Indeed. In 2004 he added Healthy Additions, a retail store next to Down-Island Cronig’s that sells natural and organic health-enhancing products. In 2012 he put solar-paneled roofs on the parking lot in the Down-Island store, with charging stations for electric hybrid cars. He did the same for the Up-Island store last year. Cronig’s has led on Island farming and green initiatives. Sales of cigarettes, styrofoam products, and plastic bags are off-limits at Cronig’s.

But grasshoppers are huge at Cronig’s. Mr. Bernier is proud of the six-foot-long copper grasshopper weathervane that has perched atop Down-Island Cronig’s roof for the past 20 years. “A customer came up to me in 1994 and said, “You need a weathervane on that roof.” I never saw the guy before or since, but I told Travis Tuck [Island sculptor] about it. He said he was booked for years, but he came in two weeks later with a book of weathervanes dating back to the 18th century.

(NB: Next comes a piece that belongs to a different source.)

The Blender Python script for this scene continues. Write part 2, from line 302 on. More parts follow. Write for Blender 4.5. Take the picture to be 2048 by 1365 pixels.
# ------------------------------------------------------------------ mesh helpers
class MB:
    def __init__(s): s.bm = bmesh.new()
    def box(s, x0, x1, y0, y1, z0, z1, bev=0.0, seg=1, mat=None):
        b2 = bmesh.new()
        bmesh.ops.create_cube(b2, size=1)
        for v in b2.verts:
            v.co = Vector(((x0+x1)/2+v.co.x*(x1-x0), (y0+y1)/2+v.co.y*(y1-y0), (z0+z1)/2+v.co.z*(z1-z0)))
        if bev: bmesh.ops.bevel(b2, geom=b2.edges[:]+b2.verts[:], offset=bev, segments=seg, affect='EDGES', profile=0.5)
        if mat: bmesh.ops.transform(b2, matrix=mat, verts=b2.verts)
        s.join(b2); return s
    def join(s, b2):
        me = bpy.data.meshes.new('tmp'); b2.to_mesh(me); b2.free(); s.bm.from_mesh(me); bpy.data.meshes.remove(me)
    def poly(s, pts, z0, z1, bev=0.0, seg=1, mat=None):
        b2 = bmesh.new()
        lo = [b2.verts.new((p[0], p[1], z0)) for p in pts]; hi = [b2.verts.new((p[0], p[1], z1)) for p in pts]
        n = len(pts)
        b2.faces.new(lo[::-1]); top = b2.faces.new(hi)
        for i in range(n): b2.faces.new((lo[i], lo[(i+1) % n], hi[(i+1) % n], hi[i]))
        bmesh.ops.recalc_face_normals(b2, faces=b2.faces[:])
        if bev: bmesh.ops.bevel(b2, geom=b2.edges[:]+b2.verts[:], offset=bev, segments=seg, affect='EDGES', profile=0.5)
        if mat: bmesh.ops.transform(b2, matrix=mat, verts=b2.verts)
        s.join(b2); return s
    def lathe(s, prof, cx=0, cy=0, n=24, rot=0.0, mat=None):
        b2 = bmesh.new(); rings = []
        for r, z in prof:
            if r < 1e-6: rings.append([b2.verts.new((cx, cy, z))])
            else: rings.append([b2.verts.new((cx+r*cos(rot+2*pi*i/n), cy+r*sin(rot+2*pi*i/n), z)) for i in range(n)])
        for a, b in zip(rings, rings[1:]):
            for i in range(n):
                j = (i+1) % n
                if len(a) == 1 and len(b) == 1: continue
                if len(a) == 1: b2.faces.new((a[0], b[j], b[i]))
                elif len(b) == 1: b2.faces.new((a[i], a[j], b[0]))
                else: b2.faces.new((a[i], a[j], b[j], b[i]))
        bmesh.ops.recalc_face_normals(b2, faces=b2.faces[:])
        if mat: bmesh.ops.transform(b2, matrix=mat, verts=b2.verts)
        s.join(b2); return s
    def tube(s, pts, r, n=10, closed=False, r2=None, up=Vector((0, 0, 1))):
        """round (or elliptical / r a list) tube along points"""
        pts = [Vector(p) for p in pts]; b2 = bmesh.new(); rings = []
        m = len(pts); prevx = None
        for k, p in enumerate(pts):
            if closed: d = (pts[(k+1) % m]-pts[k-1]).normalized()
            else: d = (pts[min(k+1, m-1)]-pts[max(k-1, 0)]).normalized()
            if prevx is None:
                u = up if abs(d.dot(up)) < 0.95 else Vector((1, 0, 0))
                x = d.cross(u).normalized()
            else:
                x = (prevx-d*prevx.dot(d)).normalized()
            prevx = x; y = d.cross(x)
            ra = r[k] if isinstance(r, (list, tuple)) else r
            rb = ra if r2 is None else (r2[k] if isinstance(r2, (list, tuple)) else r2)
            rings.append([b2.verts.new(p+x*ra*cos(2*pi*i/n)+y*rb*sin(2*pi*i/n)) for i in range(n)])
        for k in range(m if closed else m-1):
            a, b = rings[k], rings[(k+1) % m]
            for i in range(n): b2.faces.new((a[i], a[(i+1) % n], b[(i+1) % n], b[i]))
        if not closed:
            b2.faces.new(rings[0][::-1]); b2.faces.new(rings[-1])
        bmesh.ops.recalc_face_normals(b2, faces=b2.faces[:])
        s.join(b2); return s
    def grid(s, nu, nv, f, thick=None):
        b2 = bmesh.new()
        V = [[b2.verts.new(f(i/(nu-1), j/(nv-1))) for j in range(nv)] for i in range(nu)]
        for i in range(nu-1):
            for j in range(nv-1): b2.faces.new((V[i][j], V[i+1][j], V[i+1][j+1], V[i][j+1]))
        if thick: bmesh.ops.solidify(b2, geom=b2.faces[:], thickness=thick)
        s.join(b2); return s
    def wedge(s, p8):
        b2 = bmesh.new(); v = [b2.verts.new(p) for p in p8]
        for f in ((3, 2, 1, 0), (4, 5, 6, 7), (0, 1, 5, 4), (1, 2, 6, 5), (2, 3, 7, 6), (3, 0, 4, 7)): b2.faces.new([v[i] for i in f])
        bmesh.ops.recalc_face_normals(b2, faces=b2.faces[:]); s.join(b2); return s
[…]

A grasshopper denoted the place for trade.

“Travis did similar weathervanes all over the Island, from Aquinnah to the Vineyard Haven Steamship Authority, with themes representative of the communities. I am not musical or artistic, I can’t play the piano, but I learned the importance of art and culture in the community, and that informed a lot of partnering we do,” he said.

Cronig’s isn’t the cheapest food store on the Island, but Mr. Bernier has leveled the playing field with an assortment of price points among the 32,000 items in stock, and by offering a 20 percent discount to Island residents via the Island Card. “I used to get some heat from summer residents about that, but not now. I explain that this is a year-round community of mostly blue-collar working people. Asked them to try to get through a winter here alone,” he said.

That’s stuff we see. What we don’t see is a basement storage area that was perfectly fine before Cronig’s replaced it with steel and concrete flooring to avoid any chance of leaks into groundwater. Or LED lighting and the use of environmentally friendly freon to replace glycol in refrigeration systems.

The level of the company’s charitable work is also off the radar. We asked for a list of charitable activities in which the stores engage, mostly on-Island, and got an eight-page list of more than 240 causes.

We were invited to wander the store to talk with customers and employees. Their responses, from opposite ends of the transaction, so to speak, were the same. An interview with Norma Blidgen, a floor supervisor, was interrupted by a customer, Charlene Douglas of West Tisbury, who needed to hug Ms. Blidgen.

“Norma is A Number One. Write that down,” Ms. Douglas said. “I’ve been shopping here since 1970. It’s quality, value, and the people. They stand behind their products, even when it’s not their fault,” she laughed, recounting a story of a chowder gone wrong that she thought was a result of Cronig cream that was sour. Her complaint was met with sympathy and an offer to replace the chowder fixins’ — and a tip not to cover a cream-based chowder while it’s cooking. “It wasn’t the cream, it was me,” she said.

“This is a family here,” Ms. Blidgen observed of the chowder story.

People catch on to the Cronig brand quickly. Rick Starr of West Tisbury moved from Connecticut a year and a half ago. “You should be talking with my wife. She’s in here every day, but I would say this is an institution. Other stores have some lower prices, but the Island Card is good and the service and quality here is great,” he said.

Katy Gwynn, 21, working a register when we talked, is a veteran of four years, who left Cronig’s for another job and quickly returned. “I work here for a lot of reasons. This is family. I get to do different things, there’s always something to do. And I eat better here, lots of veggies and organic food I’ve learned about,” she smiled.

Bill MacDonald, 74, is sort of the major-domo at Cronig’s. He mentors managers, does merchandising and store operations. He is a straight-ahead Melrose guy, and the Star Market clerk who took teenage part-timer Steve Bernier under his wing more than 50 years ago.

Mr. MacDonald knows the grocery business as a corporate exec, independent operator, and food industry consultant. He joined his pal 15 years ago at Cronig’s because he wanted to.

“Hands down, the most community-involved business I’ve ever seen. Supportive and generous, a lot of it behind the scenes.

“Corporate culture is different from independents like this. Independents tend to be more closely aligned with the community. The owners live in the community and the investment in the culture is different [from corporate business]. And this business is well beyond that norm.

“There aren’t many places left where you can do it. Margins are thin in this business, where independents are battling with BB guns, hoping the chains won’t turn the howitzers on them. Maybe Marblehead, Manchester, Martha’s Vineyard, places with close-knit communities like that, can do business this way,” he said.

Robbie Cronig lived to work and mentor Steve Bernier in the ways of Island business. He died in 2008. “Robbie would love the store the way it is today. I can say that because we worked side-by-side for 20 years,” Mr. Bernier said.

Doing well by doing good for 100 years. Good work.